Saturday, February 18, 2012
Ways of Seeing: "His Master's Voice"
Few advertising images were more recognizable during the 20th Century than the picture of a small dog sitting in front of a vintage record player, called a Victrola. It was entitled “His Master’s Voice.” As has been noted with such familiar merchandising icons, the tendency over time is to parody them widely. So it has been with “His Master’s Voice.”
Some parts of the story behind the image are well known. The dog was a stray found in Bristol, England, in 1884. He was named “Nipper,” because of his tendency to bite unwary visitors on the backs of their legs. Nipper was adopted by a British artist named Francis Barraud, shown here, who noticed the dog curious about his gramophone, apparently trying to figure out where the voice was coming from.
Three years after Nipper died Barraud, working from memory, put the scene on canvas, completing it in 1899. The artist tried to exhibit the painting at the Royal Academy but was turned down. He had similar luck peddling it to British magazines. Barraud then went commercial, offering it to the Edison Bell Company. They also rejected it. Perhaps as a last resort, he visited a newly formed gramophone company with a photograph of the painting. The ownership liked it and offered to buy it if Barraud would substitute their machine for the Edison.

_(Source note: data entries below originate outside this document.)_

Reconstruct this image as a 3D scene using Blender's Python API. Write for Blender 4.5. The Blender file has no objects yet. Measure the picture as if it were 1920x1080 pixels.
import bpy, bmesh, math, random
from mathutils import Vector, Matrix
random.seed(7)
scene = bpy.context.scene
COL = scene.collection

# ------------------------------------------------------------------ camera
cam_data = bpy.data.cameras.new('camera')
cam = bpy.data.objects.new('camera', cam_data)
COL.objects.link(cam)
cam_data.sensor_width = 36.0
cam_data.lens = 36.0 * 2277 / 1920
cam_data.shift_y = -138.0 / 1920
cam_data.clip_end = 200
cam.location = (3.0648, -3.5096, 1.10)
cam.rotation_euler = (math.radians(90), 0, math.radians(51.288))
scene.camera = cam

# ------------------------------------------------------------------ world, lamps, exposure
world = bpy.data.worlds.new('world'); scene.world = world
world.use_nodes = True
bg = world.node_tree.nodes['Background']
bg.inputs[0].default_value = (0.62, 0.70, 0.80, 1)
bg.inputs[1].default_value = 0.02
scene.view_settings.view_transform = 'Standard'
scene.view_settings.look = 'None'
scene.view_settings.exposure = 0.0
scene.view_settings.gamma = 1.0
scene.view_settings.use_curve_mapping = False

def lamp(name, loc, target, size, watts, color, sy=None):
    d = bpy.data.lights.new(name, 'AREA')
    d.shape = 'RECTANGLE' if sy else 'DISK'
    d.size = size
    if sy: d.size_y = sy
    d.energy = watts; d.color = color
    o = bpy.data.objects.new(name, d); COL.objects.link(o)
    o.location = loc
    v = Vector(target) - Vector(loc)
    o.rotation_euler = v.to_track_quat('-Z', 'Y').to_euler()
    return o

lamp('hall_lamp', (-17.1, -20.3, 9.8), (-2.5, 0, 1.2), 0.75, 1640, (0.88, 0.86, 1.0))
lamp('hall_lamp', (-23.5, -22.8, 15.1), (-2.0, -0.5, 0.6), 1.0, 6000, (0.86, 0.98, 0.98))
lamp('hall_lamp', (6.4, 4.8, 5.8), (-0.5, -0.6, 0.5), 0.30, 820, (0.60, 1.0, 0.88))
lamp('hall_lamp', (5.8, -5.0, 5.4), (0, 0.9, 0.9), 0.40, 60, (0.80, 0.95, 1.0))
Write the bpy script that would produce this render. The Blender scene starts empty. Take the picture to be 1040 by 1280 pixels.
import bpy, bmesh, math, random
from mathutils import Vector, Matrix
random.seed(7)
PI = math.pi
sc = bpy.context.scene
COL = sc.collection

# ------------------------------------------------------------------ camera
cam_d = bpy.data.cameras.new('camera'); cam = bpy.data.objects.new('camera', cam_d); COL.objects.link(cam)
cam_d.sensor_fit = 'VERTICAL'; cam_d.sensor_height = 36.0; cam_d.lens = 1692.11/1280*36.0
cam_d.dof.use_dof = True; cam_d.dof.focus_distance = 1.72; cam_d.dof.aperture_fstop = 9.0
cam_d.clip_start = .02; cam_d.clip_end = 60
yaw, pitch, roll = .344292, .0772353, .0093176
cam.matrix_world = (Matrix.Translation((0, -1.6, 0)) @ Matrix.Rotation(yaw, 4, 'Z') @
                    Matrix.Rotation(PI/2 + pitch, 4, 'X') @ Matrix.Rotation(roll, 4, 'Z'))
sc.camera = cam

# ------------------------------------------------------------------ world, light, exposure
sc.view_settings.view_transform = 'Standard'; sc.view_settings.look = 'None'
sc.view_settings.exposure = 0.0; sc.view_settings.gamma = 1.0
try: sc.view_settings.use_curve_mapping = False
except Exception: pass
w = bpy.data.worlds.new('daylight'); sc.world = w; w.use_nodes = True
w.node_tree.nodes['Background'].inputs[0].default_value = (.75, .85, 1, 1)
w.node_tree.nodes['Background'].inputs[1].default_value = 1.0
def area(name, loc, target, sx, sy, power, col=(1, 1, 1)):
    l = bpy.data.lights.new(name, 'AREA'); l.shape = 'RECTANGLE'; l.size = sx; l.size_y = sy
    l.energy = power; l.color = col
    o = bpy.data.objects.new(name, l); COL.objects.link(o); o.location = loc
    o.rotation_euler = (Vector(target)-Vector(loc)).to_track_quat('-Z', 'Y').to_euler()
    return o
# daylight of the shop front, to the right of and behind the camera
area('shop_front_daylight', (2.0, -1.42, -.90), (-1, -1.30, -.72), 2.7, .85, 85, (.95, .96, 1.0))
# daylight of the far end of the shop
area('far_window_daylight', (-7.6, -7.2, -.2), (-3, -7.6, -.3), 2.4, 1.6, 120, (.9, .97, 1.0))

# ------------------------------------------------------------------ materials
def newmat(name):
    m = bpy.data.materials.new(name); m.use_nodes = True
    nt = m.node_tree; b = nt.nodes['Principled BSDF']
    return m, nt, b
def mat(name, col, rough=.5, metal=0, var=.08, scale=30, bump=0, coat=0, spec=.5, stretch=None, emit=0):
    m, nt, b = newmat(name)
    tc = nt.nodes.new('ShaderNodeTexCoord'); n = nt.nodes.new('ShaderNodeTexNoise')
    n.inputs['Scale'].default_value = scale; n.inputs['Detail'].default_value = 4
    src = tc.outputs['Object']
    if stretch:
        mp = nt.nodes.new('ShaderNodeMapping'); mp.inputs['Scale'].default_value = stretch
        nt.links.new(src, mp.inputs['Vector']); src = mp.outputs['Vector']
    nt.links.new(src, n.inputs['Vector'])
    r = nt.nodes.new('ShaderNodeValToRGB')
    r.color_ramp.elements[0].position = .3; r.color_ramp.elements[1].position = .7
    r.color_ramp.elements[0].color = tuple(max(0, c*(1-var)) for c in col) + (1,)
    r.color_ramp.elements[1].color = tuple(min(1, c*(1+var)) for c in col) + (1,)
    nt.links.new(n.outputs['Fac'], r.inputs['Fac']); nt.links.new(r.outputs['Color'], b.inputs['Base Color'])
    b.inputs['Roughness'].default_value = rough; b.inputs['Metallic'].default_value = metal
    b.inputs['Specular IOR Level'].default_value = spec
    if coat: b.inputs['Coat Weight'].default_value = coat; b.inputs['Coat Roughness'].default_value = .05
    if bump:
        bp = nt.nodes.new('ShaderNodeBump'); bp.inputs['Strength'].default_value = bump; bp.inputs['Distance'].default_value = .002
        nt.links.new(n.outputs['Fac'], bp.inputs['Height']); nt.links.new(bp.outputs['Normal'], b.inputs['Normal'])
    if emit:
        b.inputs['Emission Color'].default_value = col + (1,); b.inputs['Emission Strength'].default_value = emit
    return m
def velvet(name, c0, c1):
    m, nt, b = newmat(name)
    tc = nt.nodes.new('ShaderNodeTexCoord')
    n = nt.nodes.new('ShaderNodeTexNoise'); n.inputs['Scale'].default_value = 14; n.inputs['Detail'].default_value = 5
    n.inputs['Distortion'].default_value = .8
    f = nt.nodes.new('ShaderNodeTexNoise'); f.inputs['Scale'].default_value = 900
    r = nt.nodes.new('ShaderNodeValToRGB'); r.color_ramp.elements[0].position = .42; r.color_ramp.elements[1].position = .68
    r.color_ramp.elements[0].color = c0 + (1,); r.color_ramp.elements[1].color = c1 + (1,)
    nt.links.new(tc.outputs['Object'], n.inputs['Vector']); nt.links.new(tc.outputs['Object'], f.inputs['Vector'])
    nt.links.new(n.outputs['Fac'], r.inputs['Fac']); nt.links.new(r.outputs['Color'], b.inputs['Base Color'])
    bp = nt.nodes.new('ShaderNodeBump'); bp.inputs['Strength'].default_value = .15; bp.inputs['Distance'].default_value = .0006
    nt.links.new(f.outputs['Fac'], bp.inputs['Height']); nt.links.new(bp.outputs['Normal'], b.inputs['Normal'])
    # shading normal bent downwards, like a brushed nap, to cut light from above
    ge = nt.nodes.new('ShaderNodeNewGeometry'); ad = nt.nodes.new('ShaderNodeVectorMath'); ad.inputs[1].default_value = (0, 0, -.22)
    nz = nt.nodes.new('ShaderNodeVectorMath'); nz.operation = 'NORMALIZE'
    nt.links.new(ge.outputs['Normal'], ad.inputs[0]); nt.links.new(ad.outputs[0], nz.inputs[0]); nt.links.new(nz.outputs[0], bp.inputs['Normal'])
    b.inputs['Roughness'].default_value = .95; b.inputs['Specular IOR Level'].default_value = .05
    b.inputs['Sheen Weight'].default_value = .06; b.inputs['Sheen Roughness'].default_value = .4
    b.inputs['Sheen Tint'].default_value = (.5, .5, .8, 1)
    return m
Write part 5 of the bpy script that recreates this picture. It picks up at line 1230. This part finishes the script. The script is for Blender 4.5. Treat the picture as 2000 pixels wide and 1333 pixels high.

Barraud agreed, repainted it, and only a few months later the Berliner Company had patented the image in the United States for its gramophone. Eventually the trademark was passed on to the Victor Talking Machine Co., maker of the Victrola. That firm extended the trademark throughout Central and South America, Japan and the Far East. In the U.S. the Nipper logo appeared on the Victor machines, letterheads, record catalogs, record labels and all company literature. Even after Victor’s merger with RCA in 1929, “His Master’s Voice” persisted in company merchandising until well after World War II. It must be counted as one of the world’s most successful and lasting merchandising images.
Few could resist a parody on “His Master’s Voice,” including Walt Disney. His studio drew Pluto, always an engaging cartoon figure, eagerly listening to the gramophone. Political cartoonists also found it provided a handy image for depicting political figures taking orders from afar. The first cartoon shown here from 1941 is of Marshall Petain, the Nazi figurehead of Vichy, France, who had surrender much of his country to the Nazi regime in Germany, indicated by the swastikas on the phonograph. Lester Pearson was the prime minister of Canada from 1963 to 1967. Here he is caricatured listening intently to the voice of the United States, at least in the view of the Canadian unions who sponsored the cartoon.
My favorite spoofs of the Nipper logo are connected to the whiskey trade. “Old Tucker
Whiskey” was a lead brand of the Brown-Foreman Company in the pre-Prohibition era. This Louisville, Kentucky, outfit was formed by George Brown and George Foreman in 1891 and has survived to the present day. It chose the image as the back of a pre-Prohibition celluloid pocket mirror. Note that the gramophone has been replaced by a whiskey jug and the horn by a funnel. The bulldog “Suspects His Master.”
The post card following has a similar motif, a dog -- this one looking a lot more like Nipper -- sits in front of a whiskey container, smelling a funnel. This is “His Master’s Vice,” a play on the slogan by the forces of Temperance. Another postcard in this genre depicts a puppy sitting in front of a funnel. The jug has disappeared but the canine still recognizes “His Master’s Breath.” The final example is a mini-jug with an underglaze illustration of a large dog sniffing a whiskey jug. Again the pooch is said to be smelling “His Master’s Breath.”
In gathering images for this article, I found at least a dozen or more parodies of the Nipper logo, some dating from early in the last Century, some more recently created. The proliferation is testimony to the permanence of the original Barraud image. The artist himself died at the age of 69 in August, 1924. He painted some 24 copies of his most famous work, all of which found a ready market. Perhaps in a unwise move, however, Barraud sold the reproduction rights to the Nipper image for 100 British pounds.